What's Tony Thinking

Notre Dame Is Burning


The destruction of Notre Dame invites a frenzy of interpretation. Symbol? Allegory? Metaphor? Act of God? What does it mean?

But before any of that — how very sad! For Paris and Parisians, for France and the French, for Europe and for us all. A  treasure lost.

France, Paris — we grieve with you. We grieve this loss at the heart of your city, your country.

But Notre Dame in flames on Monday of Holy Week? Well, that does invite all sorts of conjecture, interpretation and speculation. Is there more here than just a fire?

Is this a sign of God’s judgment on the Roman Catholic Church? Ross Douthat explored this possibility in a fine column. Douthat writes,

“And it is impossible, as a Catholic, to be writing about this subject while the Cathedral of Notre-Dame is literally burning on Holy Week and not feel that everyone engaged in Catholicism’s civil wars is being judged, and found wanting, and given a harrowing lesson in what is actually asked of us.”*

Or amid the chaos of Brexit is the destruction of the Cathedral, some sort of sign of European disarray and decline? Of a European death-wish?

London is fiddling while Paris burns?

I appreciated author and journalist Pamela Druckerman’s  interpretation. Druckerman is an American who lives in Paris.

She argued that the present generation haven’t been very good stewards of all that is entrusted to us. Whether that is true of the cathedral specifically, I do not know. It was in the midst of a major restoration. But Druckerman’s theme is more generally applicable.

Here’s Druckerman:

“There’s also a shared sadness and disappointment that, with the extensive damage, we’ve failed, as a civilization, to be the caretakers of something priceless. A hundred years from now, people will still be talking about the fire of 2019.”

“We’ve failed, as a civilization, to be the caretakers of something priceless.”

Trump is only one of many who have come to power of late, riding the theme of “Everything is awful: let’s blow it all up.” Sew chaos, disruption, violence. Alliances, democracy, social norms. Sure, what the hell, light the match, burn it down.

Might we want to rethink that?

That sentiment is too easy, cheap in a way. We’re mostly too well off and pampered to be so incendiary.

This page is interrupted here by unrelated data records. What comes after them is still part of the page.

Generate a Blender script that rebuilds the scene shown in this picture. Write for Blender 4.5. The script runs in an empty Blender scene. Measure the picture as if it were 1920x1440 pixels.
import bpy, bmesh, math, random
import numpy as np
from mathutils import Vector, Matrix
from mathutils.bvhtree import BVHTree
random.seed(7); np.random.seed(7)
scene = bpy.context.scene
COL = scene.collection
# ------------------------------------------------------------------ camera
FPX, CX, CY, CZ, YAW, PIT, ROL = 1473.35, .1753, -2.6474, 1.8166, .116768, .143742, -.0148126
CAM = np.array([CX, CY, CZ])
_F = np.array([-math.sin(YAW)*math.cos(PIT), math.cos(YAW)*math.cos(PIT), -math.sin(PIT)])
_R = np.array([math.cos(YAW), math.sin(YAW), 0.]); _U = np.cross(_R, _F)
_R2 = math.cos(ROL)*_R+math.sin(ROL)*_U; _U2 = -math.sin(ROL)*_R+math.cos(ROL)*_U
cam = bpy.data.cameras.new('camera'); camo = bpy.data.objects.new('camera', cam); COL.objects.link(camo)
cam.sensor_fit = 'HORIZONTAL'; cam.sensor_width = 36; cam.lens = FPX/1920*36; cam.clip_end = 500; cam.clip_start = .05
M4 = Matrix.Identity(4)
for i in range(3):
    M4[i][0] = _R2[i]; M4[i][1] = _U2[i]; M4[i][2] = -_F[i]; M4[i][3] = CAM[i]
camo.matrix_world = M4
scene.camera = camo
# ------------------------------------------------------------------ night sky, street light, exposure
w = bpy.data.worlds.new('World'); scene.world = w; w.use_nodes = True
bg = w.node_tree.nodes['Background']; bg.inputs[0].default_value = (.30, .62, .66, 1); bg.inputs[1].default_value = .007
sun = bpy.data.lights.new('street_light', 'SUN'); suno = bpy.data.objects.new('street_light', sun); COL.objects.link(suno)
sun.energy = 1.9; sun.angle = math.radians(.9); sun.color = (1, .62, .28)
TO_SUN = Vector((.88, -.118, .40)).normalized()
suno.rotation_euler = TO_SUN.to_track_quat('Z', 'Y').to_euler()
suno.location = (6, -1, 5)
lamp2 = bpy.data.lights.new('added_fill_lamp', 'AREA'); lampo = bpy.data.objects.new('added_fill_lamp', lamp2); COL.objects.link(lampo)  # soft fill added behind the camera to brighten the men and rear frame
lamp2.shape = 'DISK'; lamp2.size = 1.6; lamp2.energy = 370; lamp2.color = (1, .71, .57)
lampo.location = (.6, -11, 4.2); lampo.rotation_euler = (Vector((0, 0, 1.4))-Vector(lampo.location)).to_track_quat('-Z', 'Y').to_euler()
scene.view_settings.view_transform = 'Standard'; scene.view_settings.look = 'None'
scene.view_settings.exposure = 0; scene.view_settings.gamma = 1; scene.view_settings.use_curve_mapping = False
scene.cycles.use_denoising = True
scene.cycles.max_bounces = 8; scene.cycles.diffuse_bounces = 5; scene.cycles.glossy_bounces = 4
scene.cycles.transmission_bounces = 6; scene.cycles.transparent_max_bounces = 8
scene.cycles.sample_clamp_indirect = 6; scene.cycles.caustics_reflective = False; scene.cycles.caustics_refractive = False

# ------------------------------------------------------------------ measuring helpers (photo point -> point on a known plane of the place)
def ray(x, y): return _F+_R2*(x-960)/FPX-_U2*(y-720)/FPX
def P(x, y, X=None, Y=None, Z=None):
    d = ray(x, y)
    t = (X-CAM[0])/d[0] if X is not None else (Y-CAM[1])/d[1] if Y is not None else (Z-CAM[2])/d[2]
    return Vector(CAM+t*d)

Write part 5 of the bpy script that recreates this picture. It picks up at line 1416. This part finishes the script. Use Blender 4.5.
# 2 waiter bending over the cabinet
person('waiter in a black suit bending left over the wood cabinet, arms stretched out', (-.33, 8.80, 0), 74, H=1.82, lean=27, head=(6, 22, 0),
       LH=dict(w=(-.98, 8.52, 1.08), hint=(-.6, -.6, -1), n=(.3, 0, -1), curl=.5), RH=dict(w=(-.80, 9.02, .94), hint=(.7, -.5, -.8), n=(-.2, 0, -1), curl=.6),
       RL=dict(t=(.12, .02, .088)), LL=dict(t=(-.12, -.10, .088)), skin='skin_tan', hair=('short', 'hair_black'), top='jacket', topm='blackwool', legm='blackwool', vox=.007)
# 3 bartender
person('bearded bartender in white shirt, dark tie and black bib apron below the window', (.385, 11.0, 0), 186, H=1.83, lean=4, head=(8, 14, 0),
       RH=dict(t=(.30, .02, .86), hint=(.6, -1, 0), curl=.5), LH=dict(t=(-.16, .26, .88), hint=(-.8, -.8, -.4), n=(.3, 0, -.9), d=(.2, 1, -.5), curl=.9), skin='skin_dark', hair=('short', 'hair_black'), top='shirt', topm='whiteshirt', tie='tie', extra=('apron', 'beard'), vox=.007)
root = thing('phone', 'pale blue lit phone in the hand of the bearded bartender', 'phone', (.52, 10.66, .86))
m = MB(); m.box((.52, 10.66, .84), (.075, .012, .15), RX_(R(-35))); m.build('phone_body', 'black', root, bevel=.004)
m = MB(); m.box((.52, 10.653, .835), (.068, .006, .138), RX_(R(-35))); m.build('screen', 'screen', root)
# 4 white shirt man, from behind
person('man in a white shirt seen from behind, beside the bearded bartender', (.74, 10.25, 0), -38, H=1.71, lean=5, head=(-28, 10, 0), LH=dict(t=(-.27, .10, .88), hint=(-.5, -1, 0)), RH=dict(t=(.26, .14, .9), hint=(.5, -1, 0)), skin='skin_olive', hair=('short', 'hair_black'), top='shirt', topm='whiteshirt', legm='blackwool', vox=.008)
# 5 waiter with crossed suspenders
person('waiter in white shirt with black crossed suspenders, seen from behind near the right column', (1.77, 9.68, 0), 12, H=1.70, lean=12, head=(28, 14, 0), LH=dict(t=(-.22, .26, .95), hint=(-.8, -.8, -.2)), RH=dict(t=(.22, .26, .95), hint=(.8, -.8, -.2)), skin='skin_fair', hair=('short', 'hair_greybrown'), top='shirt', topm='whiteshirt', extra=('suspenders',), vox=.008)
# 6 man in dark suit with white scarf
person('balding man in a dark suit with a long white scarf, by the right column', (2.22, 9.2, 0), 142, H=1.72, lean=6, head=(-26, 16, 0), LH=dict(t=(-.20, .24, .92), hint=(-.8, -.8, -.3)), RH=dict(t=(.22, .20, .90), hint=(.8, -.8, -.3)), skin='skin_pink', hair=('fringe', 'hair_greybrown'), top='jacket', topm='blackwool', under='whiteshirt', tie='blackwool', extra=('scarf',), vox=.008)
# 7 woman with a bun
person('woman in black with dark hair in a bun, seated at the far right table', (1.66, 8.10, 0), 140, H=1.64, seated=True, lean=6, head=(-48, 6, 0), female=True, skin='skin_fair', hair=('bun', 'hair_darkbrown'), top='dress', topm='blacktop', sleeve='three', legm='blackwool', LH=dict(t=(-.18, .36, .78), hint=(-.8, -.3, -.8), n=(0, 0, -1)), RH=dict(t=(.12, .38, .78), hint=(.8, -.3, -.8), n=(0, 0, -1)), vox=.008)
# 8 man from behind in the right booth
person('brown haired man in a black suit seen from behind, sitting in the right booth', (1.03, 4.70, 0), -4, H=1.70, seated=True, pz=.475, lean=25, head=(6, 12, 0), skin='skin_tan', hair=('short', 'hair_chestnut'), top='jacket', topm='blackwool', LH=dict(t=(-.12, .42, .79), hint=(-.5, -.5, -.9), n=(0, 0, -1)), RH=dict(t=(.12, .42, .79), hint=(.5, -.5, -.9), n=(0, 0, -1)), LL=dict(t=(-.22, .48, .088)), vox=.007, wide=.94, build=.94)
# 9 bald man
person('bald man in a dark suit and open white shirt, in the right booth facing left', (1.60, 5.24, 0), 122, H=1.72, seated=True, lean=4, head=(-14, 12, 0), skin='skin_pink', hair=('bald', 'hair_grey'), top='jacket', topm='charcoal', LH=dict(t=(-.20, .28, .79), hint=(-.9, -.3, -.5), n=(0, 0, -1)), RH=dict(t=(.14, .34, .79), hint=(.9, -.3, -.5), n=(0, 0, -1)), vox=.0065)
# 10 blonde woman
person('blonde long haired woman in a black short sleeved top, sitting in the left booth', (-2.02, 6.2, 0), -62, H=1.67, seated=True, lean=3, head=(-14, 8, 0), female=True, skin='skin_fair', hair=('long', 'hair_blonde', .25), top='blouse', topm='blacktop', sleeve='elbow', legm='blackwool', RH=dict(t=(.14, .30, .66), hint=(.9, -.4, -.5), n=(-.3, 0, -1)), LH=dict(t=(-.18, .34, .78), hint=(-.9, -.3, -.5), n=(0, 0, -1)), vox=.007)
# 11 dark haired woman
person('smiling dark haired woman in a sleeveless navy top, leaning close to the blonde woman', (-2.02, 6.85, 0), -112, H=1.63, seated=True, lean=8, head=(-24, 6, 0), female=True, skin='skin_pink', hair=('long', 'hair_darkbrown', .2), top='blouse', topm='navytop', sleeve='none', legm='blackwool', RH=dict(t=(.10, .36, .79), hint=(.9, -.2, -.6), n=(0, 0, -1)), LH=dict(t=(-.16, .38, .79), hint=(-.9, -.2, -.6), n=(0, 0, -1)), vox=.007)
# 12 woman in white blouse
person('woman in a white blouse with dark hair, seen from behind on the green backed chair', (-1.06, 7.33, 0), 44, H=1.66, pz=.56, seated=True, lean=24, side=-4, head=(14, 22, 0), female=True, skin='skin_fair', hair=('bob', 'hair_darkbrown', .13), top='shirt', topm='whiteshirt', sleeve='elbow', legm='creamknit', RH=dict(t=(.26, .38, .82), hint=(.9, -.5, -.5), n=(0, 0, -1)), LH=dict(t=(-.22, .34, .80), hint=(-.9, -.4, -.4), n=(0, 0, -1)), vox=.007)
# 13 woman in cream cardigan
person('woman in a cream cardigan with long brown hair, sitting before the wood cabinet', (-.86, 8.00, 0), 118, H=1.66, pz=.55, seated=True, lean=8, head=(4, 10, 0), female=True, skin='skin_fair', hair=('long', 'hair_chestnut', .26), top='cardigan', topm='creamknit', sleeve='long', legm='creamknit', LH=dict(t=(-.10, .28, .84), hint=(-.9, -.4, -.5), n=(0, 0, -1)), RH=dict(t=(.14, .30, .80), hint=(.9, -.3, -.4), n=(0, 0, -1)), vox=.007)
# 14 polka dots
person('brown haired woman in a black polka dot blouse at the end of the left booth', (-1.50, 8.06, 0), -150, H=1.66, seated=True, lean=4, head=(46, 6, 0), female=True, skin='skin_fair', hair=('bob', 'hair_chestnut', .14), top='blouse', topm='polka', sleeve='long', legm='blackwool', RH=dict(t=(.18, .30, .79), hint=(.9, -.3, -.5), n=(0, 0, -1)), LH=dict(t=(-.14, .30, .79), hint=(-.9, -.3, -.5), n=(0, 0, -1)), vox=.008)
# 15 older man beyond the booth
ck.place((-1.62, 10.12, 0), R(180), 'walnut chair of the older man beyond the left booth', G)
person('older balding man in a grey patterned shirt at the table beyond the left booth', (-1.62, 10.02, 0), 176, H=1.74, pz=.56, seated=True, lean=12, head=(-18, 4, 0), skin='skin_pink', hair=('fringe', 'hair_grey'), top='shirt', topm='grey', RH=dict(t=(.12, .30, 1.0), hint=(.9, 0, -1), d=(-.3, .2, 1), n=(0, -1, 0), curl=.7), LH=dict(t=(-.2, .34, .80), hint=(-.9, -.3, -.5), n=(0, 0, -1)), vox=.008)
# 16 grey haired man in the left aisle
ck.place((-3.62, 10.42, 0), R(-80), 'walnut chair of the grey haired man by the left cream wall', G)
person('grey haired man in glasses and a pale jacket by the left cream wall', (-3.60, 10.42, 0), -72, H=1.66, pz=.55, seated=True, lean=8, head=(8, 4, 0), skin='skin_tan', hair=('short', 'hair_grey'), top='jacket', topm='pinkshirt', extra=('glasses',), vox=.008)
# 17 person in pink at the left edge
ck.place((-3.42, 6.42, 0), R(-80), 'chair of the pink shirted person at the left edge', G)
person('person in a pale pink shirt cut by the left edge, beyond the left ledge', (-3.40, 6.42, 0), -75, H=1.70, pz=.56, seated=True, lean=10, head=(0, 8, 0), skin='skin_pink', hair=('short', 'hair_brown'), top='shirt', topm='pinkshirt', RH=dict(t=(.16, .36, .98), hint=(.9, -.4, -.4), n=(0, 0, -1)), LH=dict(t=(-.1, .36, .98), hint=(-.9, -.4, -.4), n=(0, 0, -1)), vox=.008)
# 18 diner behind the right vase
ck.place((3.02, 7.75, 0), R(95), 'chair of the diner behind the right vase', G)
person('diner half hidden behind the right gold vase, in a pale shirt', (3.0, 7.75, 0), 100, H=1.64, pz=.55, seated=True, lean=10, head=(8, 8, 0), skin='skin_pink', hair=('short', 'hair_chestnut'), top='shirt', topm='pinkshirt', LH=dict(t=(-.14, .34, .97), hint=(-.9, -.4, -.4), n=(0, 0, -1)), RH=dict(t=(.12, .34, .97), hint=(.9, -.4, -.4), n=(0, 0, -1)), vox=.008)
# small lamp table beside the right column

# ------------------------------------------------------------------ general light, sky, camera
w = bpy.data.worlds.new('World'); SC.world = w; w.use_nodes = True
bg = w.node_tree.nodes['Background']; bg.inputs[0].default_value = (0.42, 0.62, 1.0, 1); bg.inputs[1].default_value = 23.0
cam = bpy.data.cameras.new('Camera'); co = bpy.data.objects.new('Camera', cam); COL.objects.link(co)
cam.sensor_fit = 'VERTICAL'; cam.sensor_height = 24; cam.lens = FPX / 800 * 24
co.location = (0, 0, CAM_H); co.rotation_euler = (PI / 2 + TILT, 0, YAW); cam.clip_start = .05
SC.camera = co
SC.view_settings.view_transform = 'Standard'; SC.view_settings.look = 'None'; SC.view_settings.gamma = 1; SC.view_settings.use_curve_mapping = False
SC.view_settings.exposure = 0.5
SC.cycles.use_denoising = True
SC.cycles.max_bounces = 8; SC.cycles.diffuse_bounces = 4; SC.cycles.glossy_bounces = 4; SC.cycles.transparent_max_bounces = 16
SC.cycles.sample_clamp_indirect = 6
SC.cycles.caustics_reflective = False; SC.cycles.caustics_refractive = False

We do better to make some effort to understand, appreciate and steward the gifts and treasures passed on to us and won by the sacrifices of countless generations.

“We’ve failed, as a civilization, to be the caretakers of something priceless.”

Like democracy. Like institutions of religion, culture and learning. See Douthat on stewarding the Catholic tradition of synthesis.

There are too few ways today that we are reminded that we aren’t the be-all and end-all but only a link, albeit a precious link, in a great chain of being, and part of something larger than ourselves.

So, for now, this interpretation of the sad inferno of Notre Dame: We are called to be betters stewards of art and governance, of culture and creation.

We are called to be less furious in our complaint, more restrained in our aggrieved and self-serving resentments. And more grateful, more aware that what has taken centuries to build can be destroyed in a single dark night.

*Note: I have updated my piece, to include and reference Douthat.